Пошла я в кабинет; Дмитрий Александрович прегрустный, прерасстро- енный, говорю ему:

— Вот Михаил Иванов мне тоже говорит, что и я тебе советовала: побольше отправить в деревню, целее будет.

— Нет, матушка, не стоит возиться: ежели Москва не уцелеет, где уцелеть деревне в сорока верстах! Оставим, как что есть: право, не до того теперь..

Так мы этого и не сделали, а если бы послушались доброго совета, все бы могли сохранить.

Поздно вечером накануне отъезда сидели мы и толковали с мужем обо всем, как будто мы навек прощались; да и всяко думалось: могло быть, что и не свиделись бы. Не дай Бог никому перечувствовать и испытывать, что мы все тогда испытали и пережили.!.

В самый день отъезда послали в приход за священником, отслужили молебен напутственный с водосвятием; карета была уже еще с вечера уложена, велели закладывать, простились все со слезами, как бы навек, и поехали…

Отправились мы на Крымский брод, чтоб оттуда пробраться проселочными дорогами на Каширскую дорогу и так через Каширу доехать до веневской деревни моего деверя и потом, ежели не будет опасности, проехать к себе в тамбовскую деревню.

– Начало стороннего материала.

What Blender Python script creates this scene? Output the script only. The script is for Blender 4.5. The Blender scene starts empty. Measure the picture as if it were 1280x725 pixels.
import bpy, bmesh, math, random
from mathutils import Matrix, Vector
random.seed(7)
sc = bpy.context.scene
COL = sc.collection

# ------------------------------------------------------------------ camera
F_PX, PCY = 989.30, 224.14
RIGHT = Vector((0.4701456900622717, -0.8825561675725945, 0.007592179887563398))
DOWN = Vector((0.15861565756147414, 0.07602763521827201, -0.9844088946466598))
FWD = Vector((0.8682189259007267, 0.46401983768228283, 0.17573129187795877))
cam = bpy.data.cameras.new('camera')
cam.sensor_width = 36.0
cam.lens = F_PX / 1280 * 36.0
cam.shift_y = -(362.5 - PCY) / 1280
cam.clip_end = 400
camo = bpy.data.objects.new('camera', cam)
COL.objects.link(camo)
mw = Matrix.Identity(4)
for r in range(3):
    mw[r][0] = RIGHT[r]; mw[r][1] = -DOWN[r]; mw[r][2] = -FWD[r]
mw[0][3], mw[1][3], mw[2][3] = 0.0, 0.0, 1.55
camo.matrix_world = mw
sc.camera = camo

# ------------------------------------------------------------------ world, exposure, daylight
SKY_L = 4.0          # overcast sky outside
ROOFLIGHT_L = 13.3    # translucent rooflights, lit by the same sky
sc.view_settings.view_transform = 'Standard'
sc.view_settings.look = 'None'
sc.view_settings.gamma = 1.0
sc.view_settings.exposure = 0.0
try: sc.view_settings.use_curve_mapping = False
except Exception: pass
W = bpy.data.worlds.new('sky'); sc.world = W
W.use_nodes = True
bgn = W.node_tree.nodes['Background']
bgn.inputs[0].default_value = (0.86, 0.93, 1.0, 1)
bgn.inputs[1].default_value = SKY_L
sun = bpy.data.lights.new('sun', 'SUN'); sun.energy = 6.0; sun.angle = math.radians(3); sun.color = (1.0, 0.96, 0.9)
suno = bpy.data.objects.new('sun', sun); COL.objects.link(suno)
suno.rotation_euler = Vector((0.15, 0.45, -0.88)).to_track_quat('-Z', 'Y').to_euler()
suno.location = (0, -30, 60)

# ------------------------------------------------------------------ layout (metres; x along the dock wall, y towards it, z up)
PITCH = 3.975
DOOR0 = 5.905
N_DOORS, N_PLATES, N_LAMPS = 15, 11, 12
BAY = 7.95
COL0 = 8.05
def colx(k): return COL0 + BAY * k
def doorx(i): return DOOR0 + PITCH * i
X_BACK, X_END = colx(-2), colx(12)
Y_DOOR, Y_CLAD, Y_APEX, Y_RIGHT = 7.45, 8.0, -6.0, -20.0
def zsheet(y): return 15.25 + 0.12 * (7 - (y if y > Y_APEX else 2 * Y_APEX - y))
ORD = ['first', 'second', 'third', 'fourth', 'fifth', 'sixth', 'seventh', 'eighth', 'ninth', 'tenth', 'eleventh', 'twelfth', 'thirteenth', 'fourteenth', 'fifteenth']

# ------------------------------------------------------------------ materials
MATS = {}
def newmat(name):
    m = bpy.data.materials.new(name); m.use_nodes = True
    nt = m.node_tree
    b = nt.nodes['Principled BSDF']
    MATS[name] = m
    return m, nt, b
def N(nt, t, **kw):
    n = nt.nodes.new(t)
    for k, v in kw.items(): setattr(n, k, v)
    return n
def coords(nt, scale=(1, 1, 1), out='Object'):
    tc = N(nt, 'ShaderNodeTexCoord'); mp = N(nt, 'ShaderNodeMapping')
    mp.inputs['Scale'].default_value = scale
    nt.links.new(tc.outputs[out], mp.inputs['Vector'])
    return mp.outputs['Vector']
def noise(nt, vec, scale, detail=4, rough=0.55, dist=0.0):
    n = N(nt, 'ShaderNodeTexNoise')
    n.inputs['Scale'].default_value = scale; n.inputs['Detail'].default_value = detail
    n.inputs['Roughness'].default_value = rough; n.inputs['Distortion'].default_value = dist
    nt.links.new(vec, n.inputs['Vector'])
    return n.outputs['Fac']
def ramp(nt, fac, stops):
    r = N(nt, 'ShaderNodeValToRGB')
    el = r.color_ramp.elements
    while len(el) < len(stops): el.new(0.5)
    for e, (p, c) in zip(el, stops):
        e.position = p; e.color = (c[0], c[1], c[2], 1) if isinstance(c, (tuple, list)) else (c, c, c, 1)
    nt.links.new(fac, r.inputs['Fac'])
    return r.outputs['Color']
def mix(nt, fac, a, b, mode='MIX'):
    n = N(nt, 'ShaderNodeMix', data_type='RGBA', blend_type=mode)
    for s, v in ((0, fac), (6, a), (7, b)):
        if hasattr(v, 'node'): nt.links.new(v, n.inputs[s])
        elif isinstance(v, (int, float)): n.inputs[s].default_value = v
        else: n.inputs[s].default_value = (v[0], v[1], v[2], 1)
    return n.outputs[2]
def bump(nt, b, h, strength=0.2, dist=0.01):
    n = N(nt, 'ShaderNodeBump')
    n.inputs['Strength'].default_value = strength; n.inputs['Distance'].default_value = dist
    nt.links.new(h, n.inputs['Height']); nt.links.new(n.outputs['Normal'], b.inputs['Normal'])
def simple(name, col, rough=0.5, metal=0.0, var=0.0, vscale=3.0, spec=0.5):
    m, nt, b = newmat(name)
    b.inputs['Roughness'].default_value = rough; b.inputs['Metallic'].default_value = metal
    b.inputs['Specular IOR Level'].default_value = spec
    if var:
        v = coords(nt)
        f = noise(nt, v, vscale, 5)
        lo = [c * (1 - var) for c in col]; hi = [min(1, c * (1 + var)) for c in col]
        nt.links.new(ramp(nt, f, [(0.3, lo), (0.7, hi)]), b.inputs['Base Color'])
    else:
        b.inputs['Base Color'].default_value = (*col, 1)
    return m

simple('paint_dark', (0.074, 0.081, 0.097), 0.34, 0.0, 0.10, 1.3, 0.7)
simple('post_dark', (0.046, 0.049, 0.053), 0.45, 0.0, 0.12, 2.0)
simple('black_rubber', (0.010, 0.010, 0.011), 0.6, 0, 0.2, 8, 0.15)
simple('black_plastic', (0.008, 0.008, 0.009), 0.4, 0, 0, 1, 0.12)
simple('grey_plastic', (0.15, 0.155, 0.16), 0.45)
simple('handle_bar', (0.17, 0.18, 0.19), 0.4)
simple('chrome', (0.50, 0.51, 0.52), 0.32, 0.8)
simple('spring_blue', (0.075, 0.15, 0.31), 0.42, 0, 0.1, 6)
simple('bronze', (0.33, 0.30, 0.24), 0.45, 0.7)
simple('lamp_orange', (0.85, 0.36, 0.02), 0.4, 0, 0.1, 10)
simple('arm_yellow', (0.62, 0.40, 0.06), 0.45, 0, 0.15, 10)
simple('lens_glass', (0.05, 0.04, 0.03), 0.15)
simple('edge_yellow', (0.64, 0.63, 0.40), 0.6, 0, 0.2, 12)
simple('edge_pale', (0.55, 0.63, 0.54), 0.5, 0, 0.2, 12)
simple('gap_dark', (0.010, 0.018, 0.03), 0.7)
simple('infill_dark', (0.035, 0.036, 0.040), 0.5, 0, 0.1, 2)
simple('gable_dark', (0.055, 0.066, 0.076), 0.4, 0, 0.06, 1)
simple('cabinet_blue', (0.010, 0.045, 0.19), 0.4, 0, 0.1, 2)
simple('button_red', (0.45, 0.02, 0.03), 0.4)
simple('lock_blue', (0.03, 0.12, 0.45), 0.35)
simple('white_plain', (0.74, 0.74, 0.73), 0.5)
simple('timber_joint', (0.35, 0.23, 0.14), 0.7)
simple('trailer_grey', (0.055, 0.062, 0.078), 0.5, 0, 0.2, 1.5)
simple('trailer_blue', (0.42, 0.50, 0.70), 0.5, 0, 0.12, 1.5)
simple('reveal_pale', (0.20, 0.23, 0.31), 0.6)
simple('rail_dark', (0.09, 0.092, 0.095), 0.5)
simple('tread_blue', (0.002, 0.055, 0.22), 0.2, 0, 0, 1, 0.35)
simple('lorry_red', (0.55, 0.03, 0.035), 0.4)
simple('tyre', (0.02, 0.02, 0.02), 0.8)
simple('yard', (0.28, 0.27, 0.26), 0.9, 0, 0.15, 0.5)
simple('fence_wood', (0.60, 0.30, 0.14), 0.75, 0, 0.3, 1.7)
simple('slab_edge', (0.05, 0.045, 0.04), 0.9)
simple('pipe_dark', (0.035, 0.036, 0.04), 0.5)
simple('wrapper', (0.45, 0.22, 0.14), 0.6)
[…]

От нашего дома с Пречистенки и до Крымского брода точно гулянье: тянулись экипажи, кареты, коляски, дрожки и тележки; все едут, спешат выбраться из Москвы, кто идет пешком, навьючен узелками и мешочками. По берегам у Крымского брода народ сидит толпами… Это было 1 сентября поутру. Мы ехали на своих лошадях, останавливались, кормили лошадей и ночевали и благополучно прибыли в Петрово на третий день. Здесь отдохнули дня с два и поехали далее. Под Рождество богородицы26 мы были в Задонске и остановились на монастырской гостинице. В праздник мы пошли к обедне, и навстречу нам идет настоятель, архимандрит отец Евграф, и, видя, что мы приезжие, спрашивает:

— Откуда вы, матушка, не московские ли? Я отвечаю: «Да, мы из Москвы».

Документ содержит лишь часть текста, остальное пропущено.